The Languages of Blockchain

How to speak BLOCKCHAIN 

The hype surrounding blockchain technology is practically unavoidable these days — and whether you’re fully on board with the ethos of decentralized software or remain sceptical about Web3, you might be wondering what sort of tech skills and programming languages will be valuable in the new “Wild West” of the internet.

The good news is lots of coding languages that you already know can be used in blockchain development. And even the newer languages that are specific to smart contracts (the essential building blocks of the programmable blockchain) are relatively easy to transfer your existing skills and pick up the basics.

The obvious cool kid on the block is Solidity, the most used language for writing and deploying smart contracts on the Ethereum chain. It’s a statically typed curly-braces programming language that has familiar features that you might recognize from other languages.

Two other popular names that are quickly gaining momentum and are used by blockchain companies are Rust and GO.

Rust is consistently ranked the most-loved programming language in Stack Overflow’s developer survey, with 87% of developers saying they want to keep using it.

Rust offers many features like memory safety and small runtime. This allows us to write a smart contract that doesn’t have memory bugs and consumes less storage on the blockchain.

Google’s statically-typed open-source language Go (or “Golang”) is often used for back-end development and for creating high-performance applications.

Geth, short for “Go-Ethereum,” is an Ethereum client that’s written in Go.

Go is fast and lean, and allows you to multitask running multiple processes without sacrificing memory resources. With Go, you can build applications from its robust library of functions and packages.

However, we are not here to state the obvious, and we decided to look at the less media-friendly but equally interesting languages:

Clarity

Clarity is the new smart contract programming language introduced by Blockstack for their very own Stacks blockchain. Blockstack is a powerful platform intending to build a decentralized internet. They put users in control of their identity and data.

According to their website, Clarity brings smart contracts to Bitcoin, it’s a decidable language, meaning you can know, with certainty, from the code itself what the program will do.

Clarity is interpreted language, which means it’s not intended to be compiled. In Solidity, the contract must be compiled. Before deploying smart contracts, we need to compile solidity code to Bytecode for EVM (Ethereum Virtual Machine). As per blockchain “code is law”, and rules committed to a blockchain are the source of ultimate truth.

But is it exactly showing what was there in the developer’s mind? The answer to this question is not 100 %.

That’s why, in Clarity, the intermediate step of compilation is avoided and this language intends to publish the developer’s exact intention, written as a contract (source code), to be directly published/ deployed in the blockchain.
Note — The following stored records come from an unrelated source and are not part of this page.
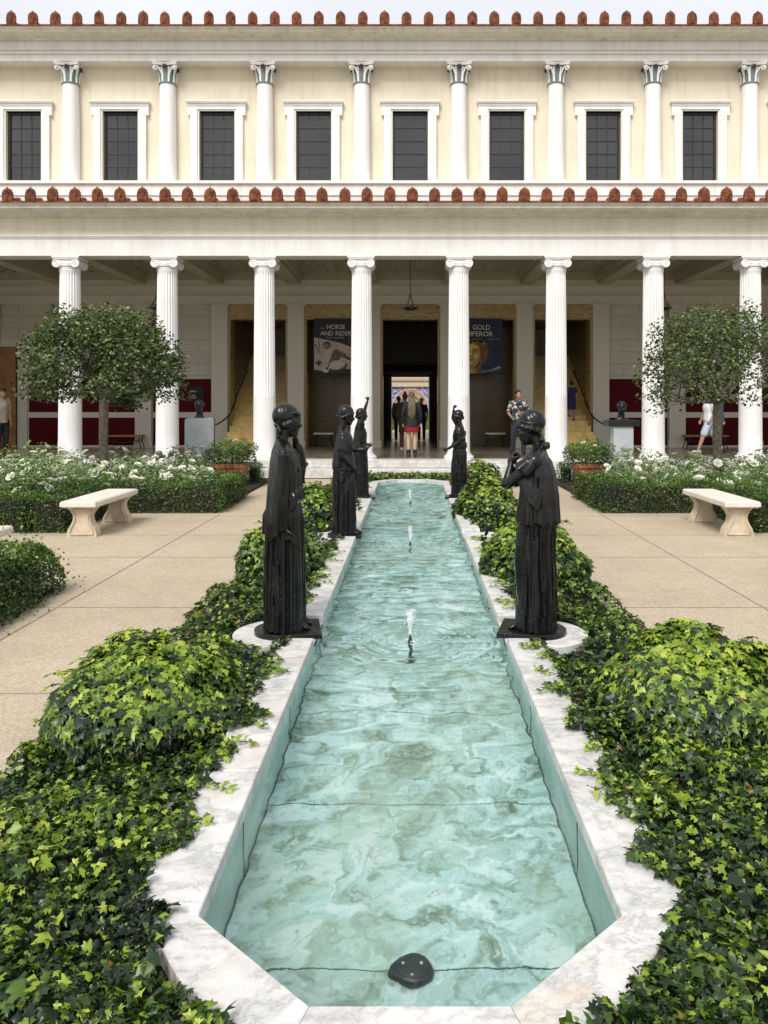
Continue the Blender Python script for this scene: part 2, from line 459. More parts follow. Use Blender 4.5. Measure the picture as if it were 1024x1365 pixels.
def m_poolfloor():
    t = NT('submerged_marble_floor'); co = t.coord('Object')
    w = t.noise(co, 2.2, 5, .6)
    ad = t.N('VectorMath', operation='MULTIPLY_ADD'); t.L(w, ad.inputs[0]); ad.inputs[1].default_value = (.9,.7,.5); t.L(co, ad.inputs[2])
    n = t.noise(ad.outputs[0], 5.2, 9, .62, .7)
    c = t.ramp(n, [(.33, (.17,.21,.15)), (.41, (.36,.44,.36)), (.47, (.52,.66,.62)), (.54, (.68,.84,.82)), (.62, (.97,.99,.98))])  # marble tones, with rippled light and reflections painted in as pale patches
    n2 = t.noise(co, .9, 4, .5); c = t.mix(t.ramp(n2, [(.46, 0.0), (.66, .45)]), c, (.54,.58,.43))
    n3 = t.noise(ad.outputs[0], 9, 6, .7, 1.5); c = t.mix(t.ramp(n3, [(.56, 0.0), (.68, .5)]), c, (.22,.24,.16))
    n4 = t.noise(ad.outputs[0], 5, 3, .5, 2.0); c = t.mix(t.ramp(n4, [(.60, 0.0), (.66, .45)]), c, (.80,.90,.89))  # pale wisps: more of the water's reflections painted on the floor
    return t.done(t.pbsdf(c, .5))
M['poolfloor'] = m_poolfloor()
M['poolwall'] = plain('submerged_marble_wall', (.52,.64,.60), .5, .14, 5)
M['wetjoint'] = plain('pool_joint', (.12,.17,.17), .8, .1, 6)

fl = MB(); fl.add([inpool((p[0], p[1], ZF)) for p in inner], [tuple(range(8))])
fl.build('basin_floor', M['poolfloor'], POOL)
wl = MB()
n = 8
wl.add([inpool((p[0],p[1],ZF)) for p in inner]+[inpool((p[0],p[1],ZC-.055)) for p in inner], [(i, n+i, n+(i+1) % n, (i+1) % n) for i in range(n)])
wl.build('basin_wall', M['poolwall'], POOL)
jn = MB()
for y in (2.62, 3.62, 4.62, 5.62, 6.62, 7.62, 8.62, 9.62, 10.62, 11.62, 12.62, 13.62, 14.62, 15.62):
    jn.box(-HX, HX, y-9.3-.0022, y-9.3+.0022, ZF+.001, ZF+.004)
for s in (-1, 1):
    jn.box(s*(HX-.002), s*(HX-.009), Y0c-9.3, Y1c-9.3, ZF+.001, ZF+.005)
    for y in (3.1, 4.3, 5.5, 6.7, 7.9, 9.1): jn.box(s*(HX-.001), s*(HX-.004), y-9.3-.003, y-9.3+.003, ZF, ZC-.06)
jn.build('joint', M['wetjoint'], POOL)

# coping: individual slabs with mitred ends
g = .0015
STAT_Y = (5.65, 9.8, 13.7)
def slab(poly, z1=ZC, z0=ZC-.055, mat='marble', nm='coping_slab'):
    c = (sum(p[0] for p in poly)/len(poly), sum(p[1] for p in poly)/len(poly))
    m = MB().prism([(p[0]-c[0], p[1]-c[1]) for p in poly], z0, z1, .004)
    return m.build(nm, M[mat], POOL, loc=(c[0], c[1]-9.3, 0))
OX = .90
def side(s, x0, x1, ya, yb, **k):
    a, b = sorted((s*x0, s*x1)); slab([(a,ya+g),(b,ya+g),(b,yb-g),(a,yb-g)], **k)
for s in (-1, 1):
    # near corner pieces
    P = [(s*HX,Y0c),(s*CX,Y0),(s*.33,1.89),(s*.62,2.17),(s*.76,2.36),(s*.845,2.56),(s*HX,2.56)] if False else None
    q = [(s*HX,Y0c),(s*CX,Y0),(s*.335,1.86),(s*.50,2.005),(s*.655,2.19),(s*.775,2.36),(s*.86,2.50)]
    if s < 0: q = q[::-1]
    # orientation must be counter-clockwise
    A = sum(q[i][0]*q[(i+1) % len(q)][1]-q[(i+1) % len(q)][0]*q[i][1] for i in range(len(q)))
    if A < 0: q = q[::-1]
    slab(q, mat='marble_warm' if s > 0 else 'marble')
    cuts = [(2.5, 3.42), (3.42, 4.40), (4.40, 5.36)], [(5.94, 6.95), (6.95, 7.95), (7.95, 8.8), (8.8, 9.52)], [(10.08, 11.1), (11.1, 12.2), (12.2, 13.42)], [(13.98, 15.1), (15.1, 16.32)]
    first = True
    for grp in cuts:
        for (a, b) in grp:
            if first:
                q = [(s*HX,Y0c+g),(s*.86,2.50+g*2),(s*OX,2.58),(s*OX,b-g),(s*HX,b-g)]
                A = sum(q[i][0]*q[(i+1) % 5][1]-q[(i+1) % 5][0]*q[i][1] for i in range(5))
                if A < 0: q = q[::-1]
                slab(q); first = False
            else: side(s, HX, OX, a, b)
    q = [(s*HX,Y1c),(s*OX,Y1c+.03),(s*.38,Y1+.23),(s*CX,Y1)]
    A = sum(q[i][0]*q[(i+1) % 4][1]-q[(i+1) % 4][0]*q[i][1] for i in range(4))
    if A < 0: q = q[::-1]
    slab(q)
    # lower round-backed slabs that carry the statues
    for yc in STAT_Y:
        pts = [(HX, -.278), (.88, -.278)]+[(.92+.36*math.cos(a), .278*math.sin(a)*1.28 if False else .355*math.sin(a)) for a in [(-math.radians(76)+math.radians(152)*k/18) for k in range(19)]]+[(.88, .278), (HX, .278)]
        pts = [(s*p[0], p[1]+yc) for p in pts]
        if s < 0: pts = pts[::-1]
        slab(pts, z1=.105, z0=.045, nm='statue_slab')
slab([(-.335,1.86),(.335,1.86),(CX-g,Y0),(-CX+g,Y0)])
slab([(-CX+g,Y1),(CX-g,Y1),(.38-g,Y1+.23),(-.38+g,Y1+.23)])

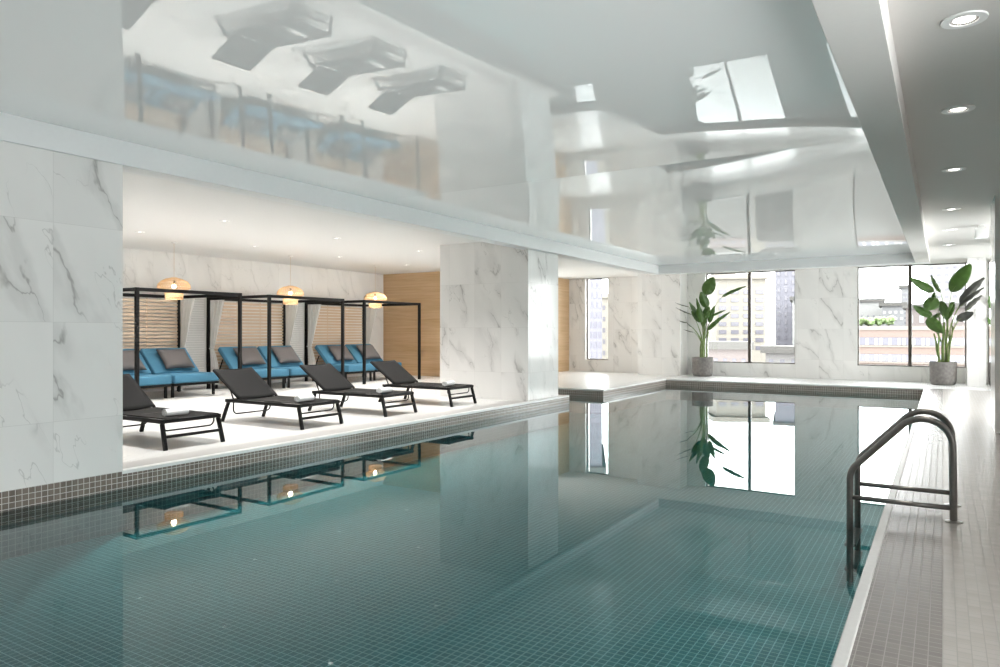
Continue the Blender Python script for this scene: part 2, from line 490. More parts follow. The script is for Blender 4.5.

Clarity gives developers a safe way to build complex smart contracts for the world’s most secure blockchain.

As per the Blockstack docs, the basic parts of Clarity are dataspaces and functions. Clarity is a LISP (List Processing language) and it has its own native types. Also, in Clarity, by default, all the functions are private, unless it is declared public.

Move

Move is a programming language based on Rust that was created by META for developing customizable transaction logic and smart contracts for the Libra digital currency. Every transaction submitted to the Libra blockchain uses a transaction script written in Move to encode its logic.

According to the Libra whitepaper, the highest priorities when creating Move were safety and security. Move is designed such that assets cannot be cloned to ensure that digital resources can only have one owner at a time and can only be spent once.

Move is an executable bytecode language. Its key feature is the ability to define custom resource types with semantics inspired by linear logic, meaning that digital resources can be moved between program storage locations but they cannot be cloned or implicitly discarded, only moved to different program storage locations. These safety guarantees are enforced statically by Move’s type system.

It is fair to say that blockchains are spoken and written in many languages and interpretations of those languages, all of them with a focus on resolving a particular problem.

Luckily for us, as consumers of these products, the “fit for purpose” approach allows the co-existence of multiple solutions and it may turn out that this new “Wild West” of the internet is not a zero-sum game.